Newly Published, From Cults to Con Men

THE OXFORD BROTHERHOOD, by Guillermo Martínez, read by P.J. Ochlan. (Blackstone Publishing.) In this brainy thriller, an Oxford grad student in mathematics finds himself embroiled in the shadowy history of Lewis Carroll.

LOVE THAT STORY: Observations From a Gorgeously Queer Life, by Jonathan Van Ness, read by the author. (HarperAudio.) The comedian, hairstylist and “Queer Eye” star follows up his 2019 memoir, “Over the Top,” with a collection of essays about gender identity, mourning his cat, a history of his hometown of Quincy, Ill., and more.

FINDING TAMIKA, by Erika Alexander, Kevin Hart, Charlamagne Tha God, Ben Arnon, Rebkah Howard, David Person and James T. Green, read by Erika Alexander. (Audible Originals.) This audiobook original for mature audiences tells the disturbing but important true-crime story of 24-year-old Tamika Huston, who went missing from her Spartanburg, S.C., home in 2004.

BRAZEN: My Unorthodox Journey From Long Sleeves to Lingerie, by Julia Haart, read by the author. (Random House Audio.) The star of “My Unorthodox Life,” and former chief executive of a modeling and talent agency, recounts her unusual path from housewife in an extremist religious sect to fashion insider.

LIARMOUTH: A Feel-Bad Romance, by John Waters. (Farrar, Straus & Giroux, $26.) The acclaimed filmmaker known for his boundary-pushing comedies has written a twisted and sleazy caper following a con artist on the run and filled with genitalia, violence and plenty of satire.

ONE DAY I SHALL ASTONISH THE WORLD, by Nina Stibbe. (Little, Brown, $27.) In this tender and comical novel, a middle-aged woman navigates the changes in her life as her husband begins seeking immortality and her lifelong best friend is propelled to professional glory.

THE HATED CAGE: An American Tragedy in Britain’s Most Terrifying Prison, by Nicholas Guyatt. (Basic, $32.) A historian at the University of Cambridge draws on archival material to tell the story of the thousands of American prisoners of war held at Dartmoor Prison, the first racially segregated prison in U.S. history, during the War of 1812.

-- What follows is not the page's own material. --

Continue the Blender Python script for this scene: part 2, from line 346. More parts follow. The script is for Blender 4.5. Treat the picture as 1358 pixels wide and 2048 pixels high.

LET’S NOT DO THAT AGAIN, by Grant Ginder. (Holt, $27.99.) Ginder’s satirical fifth novel follows a dysfunctional family as Nancy Harrison, a widowed New York politician running for the U.S. Senate, finds her campaign in jeopardy when her daughter is caught throwing a champagne bottle through a Parisian bistro’s window at a nationalist rally.